Yalvaç'ta hasır yakma töreni her sene yapılır. Atalarının "gelmiş -geçmişlerinin" hatırlanması ve rahmetle anılması gerçekleşmiş olur. Böylece kuraklıktan korunmak ve bereketin devam edeceği düşünülür.

Yalvaç'ta ateşle oyun oynanmaz, ateşe karşı tükürülmez. Gündüz ateşle oynayanın gece korkutulacağı ve yatağını ıslatacağı inanışı vardır. Ateşi su ile söndürmek hemen hemen hiç yapılmaz. Çok acil hallerde ateşin üzerine su azar azar serpilir ve mutlaka "kişşşt, kişşşt" denilip, kötü ruhların - şeytanların kovulması sağlanır. Ateşin sönmesini fırsat bilip, üşüşen cin, şeytan gibi kötü ruhların uzaklaştırılması gerekir. Ocaktaki kül kıpırdar ve titrerse bir haber geleceğine inanılır. Ateş, yanarken ıslık sesi çıkarırsa "iyiye delalet" değildir; hemen odunun yeri değiştirilir. Odun yanarken çatırdarsa, ateşin başındaki kendisi hakkında dedikodu edildiğine inanır. Nazar değmesi halinde başı ağrıyan kişi, ocağın önüne oturtulur, ateşe biraz tuz atılır, (kötü gözle bakanların gözleri çıksın, böyle patlasın - çatlasın) denilir ki nazarın kalktığına ve hastanın iyi olacağına inanılır.

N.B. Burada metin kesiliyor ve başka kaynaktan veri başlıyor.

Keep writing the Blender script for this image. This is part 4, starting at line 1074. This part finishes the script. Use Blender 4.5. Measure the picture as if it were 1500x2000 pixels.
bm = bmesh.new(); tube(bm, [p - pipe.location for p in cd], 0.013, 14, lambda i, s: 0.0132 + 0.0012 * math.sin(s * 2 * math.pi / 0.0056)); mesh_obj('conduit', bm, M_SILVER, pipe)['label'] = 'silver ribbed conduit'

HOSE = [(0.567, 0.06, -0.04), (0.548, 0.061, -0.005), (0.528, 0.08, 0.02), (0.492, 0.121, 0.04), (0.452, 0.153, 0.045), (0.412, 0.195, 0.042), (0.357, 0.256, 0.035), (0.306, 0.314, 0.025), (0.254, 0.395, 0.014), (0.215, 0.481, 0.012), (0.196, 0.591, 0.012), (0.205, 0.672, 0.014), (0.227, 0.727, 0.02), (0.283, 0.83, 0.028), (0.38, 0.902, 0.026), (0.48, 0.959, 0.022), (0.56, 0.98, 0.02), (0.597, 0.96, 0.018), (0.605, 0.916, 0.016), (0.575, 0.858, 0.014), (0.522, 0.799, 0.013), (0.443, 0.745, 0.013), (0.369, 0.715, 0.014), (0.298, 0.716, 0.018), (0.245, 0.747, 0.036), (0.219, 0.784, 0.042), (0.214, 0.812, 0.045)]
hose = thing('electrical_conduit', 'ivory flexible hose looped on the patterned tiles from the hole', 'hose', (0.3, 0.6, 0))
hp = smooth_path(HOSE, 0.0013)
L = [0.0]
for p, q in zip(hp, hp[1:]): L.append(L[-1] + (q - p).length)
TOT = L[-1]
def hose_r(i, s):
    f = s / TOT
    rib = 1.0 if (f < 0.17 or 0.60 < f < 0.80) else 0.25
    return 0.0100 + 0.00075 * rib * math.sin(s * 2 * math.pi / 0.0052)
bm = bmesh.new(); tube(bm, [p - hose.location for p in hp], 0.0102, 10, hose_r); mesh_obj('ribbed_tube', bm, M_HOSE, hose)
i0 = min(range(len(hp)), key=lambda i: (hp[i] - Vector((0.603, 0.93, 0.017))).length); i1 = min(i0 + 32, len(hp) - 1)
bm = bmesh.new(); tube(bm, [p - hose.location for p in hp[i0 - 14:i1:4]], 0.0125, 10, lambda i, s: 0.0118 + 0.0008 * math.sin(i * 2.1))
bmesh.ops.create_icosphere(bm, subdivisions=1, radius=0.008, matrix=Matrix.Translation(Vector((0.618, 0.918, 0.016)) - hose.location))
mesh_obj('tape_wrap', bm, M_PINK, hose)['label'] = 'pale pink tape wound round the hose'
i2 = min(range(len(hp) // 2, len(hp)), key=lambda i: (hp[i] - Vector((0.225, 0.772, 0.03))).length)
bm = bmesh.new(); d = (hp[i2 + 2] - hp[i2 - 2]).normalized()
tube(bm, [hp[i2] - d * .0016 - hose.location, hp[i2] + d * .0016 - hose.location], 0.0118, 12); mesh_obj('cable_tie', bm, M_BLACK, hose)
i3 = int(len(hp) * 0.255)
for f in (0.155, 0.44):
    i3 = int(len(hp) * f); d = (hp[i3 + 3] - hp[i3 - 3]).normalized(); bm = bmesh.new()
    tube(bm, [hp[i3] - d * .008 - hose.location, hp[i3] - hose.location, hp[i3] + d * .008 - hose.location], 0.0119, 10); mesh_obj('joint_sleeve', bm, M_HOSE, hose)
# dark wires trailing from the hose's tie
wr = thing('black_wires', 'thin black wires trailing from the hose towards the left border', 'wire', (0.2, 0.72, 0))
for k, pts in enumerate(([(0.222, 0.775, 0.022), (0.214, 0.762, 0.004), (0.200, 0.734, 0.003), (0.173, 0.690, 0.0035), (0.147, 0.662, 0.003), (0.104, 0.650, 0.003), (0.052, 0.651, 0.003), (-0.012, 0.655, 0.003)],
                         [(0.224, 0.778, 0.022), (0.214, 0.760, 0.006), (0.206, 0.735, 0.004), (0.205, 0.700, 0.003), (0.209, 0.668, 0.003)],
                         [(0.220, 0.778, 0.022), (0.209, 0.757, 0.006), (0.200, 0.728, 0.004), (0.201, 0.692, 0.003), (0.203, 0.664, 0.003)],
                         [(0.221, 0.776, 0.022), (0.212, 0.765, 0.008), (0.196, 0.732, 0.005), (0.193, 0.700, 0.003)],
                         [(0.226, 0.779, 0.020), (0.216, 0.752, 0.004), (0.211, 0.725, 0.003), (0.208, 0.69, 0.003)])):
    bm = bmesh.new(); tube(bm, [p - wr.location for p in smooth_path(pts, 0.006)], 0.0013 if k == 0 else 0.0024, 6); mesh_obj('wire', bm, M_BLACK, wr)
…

Bütün bunlardan anlaşılacağı üzere, Yalvaç'ta tespit ettiğimiz ateşle ilgili tören ve ateş hakkındaki inanmaların kökleri Oğuz Türkleri'ne, yani Salurlar'a; daha açık bir deyişle Yalvaçlar'a kadar uzanmaktadır. İşte Yalvaç'ta bu konudaki gelenek ve göreneklerle, inanmaların hemen hemen hepsi, bugün bile sürüp gitmektedir.